start Available data

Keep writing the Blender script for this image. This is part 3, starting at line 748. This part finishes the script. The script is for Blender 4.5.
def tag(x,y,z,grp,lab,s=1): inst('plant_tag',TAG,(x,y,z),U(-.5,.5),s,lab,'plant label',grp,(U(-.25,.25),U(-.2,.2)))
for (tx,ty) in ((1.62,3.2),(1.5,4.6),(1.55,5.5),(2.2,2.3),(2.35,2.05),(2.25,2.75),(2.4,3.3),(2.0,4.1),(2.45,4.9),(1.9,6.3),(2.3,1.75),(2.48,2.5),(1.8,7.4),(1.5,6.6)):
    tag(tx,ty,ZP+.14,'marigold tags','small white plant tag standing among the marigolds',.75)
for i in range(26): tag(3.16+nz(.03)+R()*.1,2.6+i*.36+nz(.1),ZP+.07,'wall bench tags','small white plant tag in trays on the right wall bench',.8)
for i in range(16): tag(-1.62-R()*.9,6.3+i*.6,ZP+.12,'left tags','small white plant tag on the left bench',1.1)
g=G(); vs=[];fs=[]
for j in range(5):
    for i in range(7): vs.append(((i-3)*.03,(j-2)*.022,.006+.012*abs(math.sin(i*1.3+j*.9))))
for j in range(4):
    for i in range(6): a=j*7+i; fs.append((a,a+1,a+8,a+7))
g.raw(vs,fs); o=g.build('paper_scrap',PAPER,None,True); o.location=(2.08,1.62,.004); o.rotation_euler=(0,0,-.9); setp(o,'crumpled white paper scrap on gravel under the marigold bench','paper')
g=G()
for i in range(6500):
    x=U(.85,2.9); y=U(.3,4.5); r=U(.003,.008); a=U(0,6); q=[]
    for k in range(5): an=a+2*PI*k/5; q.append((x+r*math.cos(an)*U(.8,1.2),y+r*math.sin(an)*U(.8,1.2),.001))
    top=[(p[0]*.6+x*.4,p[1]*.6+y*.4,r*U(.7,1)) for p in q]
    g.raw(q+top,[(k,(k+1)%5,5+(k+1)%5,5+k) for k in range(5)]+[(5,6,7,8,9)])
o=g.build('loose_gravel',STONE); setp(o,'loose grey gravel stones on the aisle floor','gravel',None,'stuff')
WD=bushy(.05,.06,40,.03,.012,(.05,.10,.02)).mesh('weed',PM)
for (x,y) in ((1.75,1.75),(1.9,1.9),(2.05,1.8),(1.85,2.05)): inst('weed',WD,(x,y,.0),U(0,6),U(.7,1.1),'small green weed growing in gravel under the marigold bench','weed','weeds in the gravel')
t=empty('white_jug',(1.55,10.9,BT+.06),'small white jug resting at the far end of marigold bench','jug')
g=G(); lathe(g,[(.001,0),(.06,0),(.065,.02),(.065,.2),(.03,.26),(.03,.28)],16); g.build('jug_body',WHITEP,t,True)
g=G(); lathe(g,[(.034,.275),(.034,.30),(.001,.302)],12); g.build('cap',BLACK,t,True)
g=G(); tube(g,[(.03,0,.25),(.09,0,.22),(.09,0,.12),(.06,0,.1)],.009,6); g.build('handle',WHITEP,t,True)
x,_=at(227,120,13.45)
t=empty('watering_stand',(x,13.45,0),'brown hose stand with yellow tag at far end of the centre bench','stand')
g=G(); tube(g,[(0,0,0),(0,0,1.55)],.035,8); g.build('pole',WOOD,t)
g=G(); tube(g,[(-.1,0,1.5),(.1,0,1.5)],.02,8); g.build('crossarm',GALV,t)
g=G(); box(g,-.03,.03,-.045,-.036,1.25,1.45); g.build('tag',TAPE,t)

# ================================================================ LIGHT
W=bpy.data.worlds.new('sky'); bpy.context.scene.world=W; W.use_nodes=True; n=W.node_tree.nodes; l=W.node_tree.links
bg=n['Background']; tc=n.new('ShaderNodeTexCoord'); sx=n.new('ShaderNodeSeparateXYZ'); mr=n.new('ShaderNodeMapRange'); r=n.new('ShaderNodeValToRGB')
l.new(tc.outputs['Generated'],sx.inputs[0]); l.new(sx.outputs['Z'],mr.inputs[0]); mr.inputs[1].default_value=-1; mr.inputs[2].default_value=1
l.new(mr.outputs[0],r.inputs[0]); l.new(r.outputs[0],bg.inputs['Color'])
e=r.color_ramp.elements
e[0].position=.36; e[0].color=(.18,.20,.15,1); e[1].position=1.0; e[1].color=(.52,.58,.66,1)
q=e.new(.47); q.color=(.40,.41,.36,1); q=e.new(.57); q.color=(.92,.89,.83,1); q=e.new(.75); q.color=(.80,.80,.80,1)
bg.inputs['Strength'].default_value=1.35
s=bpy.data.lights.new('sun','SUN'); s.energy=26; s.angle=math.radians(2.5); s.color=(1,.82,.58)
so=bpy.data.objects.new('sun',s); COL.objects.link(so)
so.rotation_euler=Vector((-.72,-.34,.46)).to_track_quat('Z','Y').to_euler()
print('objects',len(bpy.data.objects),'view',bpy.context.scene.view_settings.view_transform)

end Available data

Aim of the task: Write every line of the material above again, exactly.

Full answer:
Keep writing the Blender script for this image. This is part 3, starting at line 748. This part finishes the script. The script is for Blender 4.5.
def tag(x,y,z,grp,lab,s=1): inst('plant_tag',TAG,(x,y,z),U(-.5,.5),s,lab,'plant label',grp,(U(-.25,.25),U(-.2,.2)))
for (tx,ty) in ((1.62,3.2),(1.5,4.6),(1.55,5.5),(2.2,2.3),(2.35,2.05),(2.25,2.75),(2.4,3.3),(2.0,4.1),(2.45,4.9),(1.9,6.3),(2.3,1.75),(2.48,2.5),(1.8,7.4),(1.5,6.6)):
    tag(tx,ty,ZP+.14,'marigold tags','small white plant tag standing among the marigolds',.75)
for i in range(26): tag(3.16+nz(.03)+R()*.1,2.6+i*.36+nz(.1),ZP+.07,'wall bench tags','small white plant tag in trays on the right wall bench',.8)
for i in range(16): tag(-1.62-R()*.9,6.3+i*.6,ZP+.12,'left tags','small white plant tag on the left bench',1.1)
g=G(); vs=[];fs=[]
for j in range(5):
    for i in range(7): vs.append(((i-3)*.03,(j-2)*.022,.006+.012*abs(math.sin(i*1.3+j*.9))))
for j in range(4):
    for i in range(6): a=j*7+i; fs.append((a,a+1,a+8,a+7))
g.raw(vs,fs); o=g.build('paper_scrap',PAPER,None,True); o.location=(2.08,1.62,.004); o.rotation_euler=(0,0,-.9); setp(o,'crumpled white paper scrap on gravel under the marigold bench','paper')
g=G()
for i in range(6500):
    x=U(.85,2.9); y=U(.3,4.5); r=U(.003,.008); a=U(0,6); q=[]
    for k in range(5): an=a+2*PI*k/5; q.append((x+r*math.cos(an)*U(.8,1.2),y+r*math.sin(an)*U(.8,1.2),.001))
    top=[(p[0]*.6+x*.4,p[1]*.6+y*.4,r*U(.7,1)) for p in q]
    g.raw(q+top,[(k,(k+1)%5,5+(k+1)%5,5+k) for k in range(5)]+[(5,6,7,8,9)])
o=g.build('loose_gravel',STONE); setp(o,'loose grey gravel stones on the aisle floor','gravel',None,'stuff')
WD=bushy(.05,.06,40,.03,.012,(.05,.10,.02)).mesh('weed',PM)
for (x,y) in ((1.75,1.75),(1.9,1.9),(2.05,1.8),(1.85,2.05)): inst('weed',WD,(x,y,.0),U(0,6),U(.7,1.1),'small green weed growing in gravel under the marigold bench','weed','weeds in the gravel')
t=empty('white_jug',(1.55,10.9,BT+.06),'small white jug resting at the far end of marigold bench','jug')
g=G(); lathe(g,[(.001,0),(.06,0),(.065,.02),(.065,.2),(.03,.26),(.03,.28)],16); g.build('jug_body',WHITEP,t,True)
g=G(); lathe(g,[(.034,.275),(.034,.30),(.001,.302)],12); g.build('cap',BLACK,t,True)
g=G(); tube(g,[(.03,0,.25),(.09,0,.22),(.09,0,.12),(.06,0,.1)],.009,6); g.build('handle',WHITEP,t,True)
x,_=at(227,120,13.45)
t=empty('watering_stand',(x,13.45,0),'brown hose stand with yellow tag at far end of the centre bench','stand')
g=G(); tube(g,[(0,0,0),(0,0,1.55)],.035,8); g.build('pole',WOOD,t)
g=G(); tube(g,[(-.1,0,1.5),(.1,0,1.5)],.02,8); g.build('crossarm',GALV,t)
g=G(); box(g,-.03,.03,-.045,-.036,1.25,1.45); g.build('tag',TAPE,t)

# ================================================================ LIGHT
W=bpy.data.worlds.new('sky'); bpy.context.scene.world=W; W.use_nodes=True; n=W.node_tree.nodes; l=W.node_tree.links
bg=n['Background']; tc=n.new('ShaderNodeTexCoord'); sx=n.new('ShaderNodeSeparateXYZ'); mr=n.new('ShaderNodeMapRange'); r=n.new('ShaderNodeValToRGB')
l.new(tc.outputs['Generated'],sx.inputs[0]); l.new(sx.outputs['Z'],mr.inputs[0]); mr.inputs[1].default_value=-1; mr.inputs[2].default_value=1
l.new(mr.outputs[0],r.inputs[0]); l.new(r.outputs[0],bg.inputs['Color'])
e=r.color_ramp.elements
e[0].position=.36; e[0].color=(.18,.20,.15,1); e[1].position=1.0; e[1].color=(.52,.58,.66,1)
q=e.new(.47); q.color=(.40,.41,.36,1); q=e.new(.57); q.color=(.92,.89,.83,1); q=e.new(.75); q.color=(.80,.80,.80,1)
bg.inputs['Strength'].default_value=1.35
s=bpy.data.lights.new('sun','SUN'); s.energy=26; s.angle=math.radians(2.5); s.color=(1,.82,.58)
so=bpy.data.objects.new('sun',s); COL.objects.link(so)
so.rotation_euler=Vector((-.72,-.34,.46)).to_track_quat('Z','Y').to_euler()
print('objects',len(bpy.data.objects),'view',bpy.context.scene.view_settings.view_transform)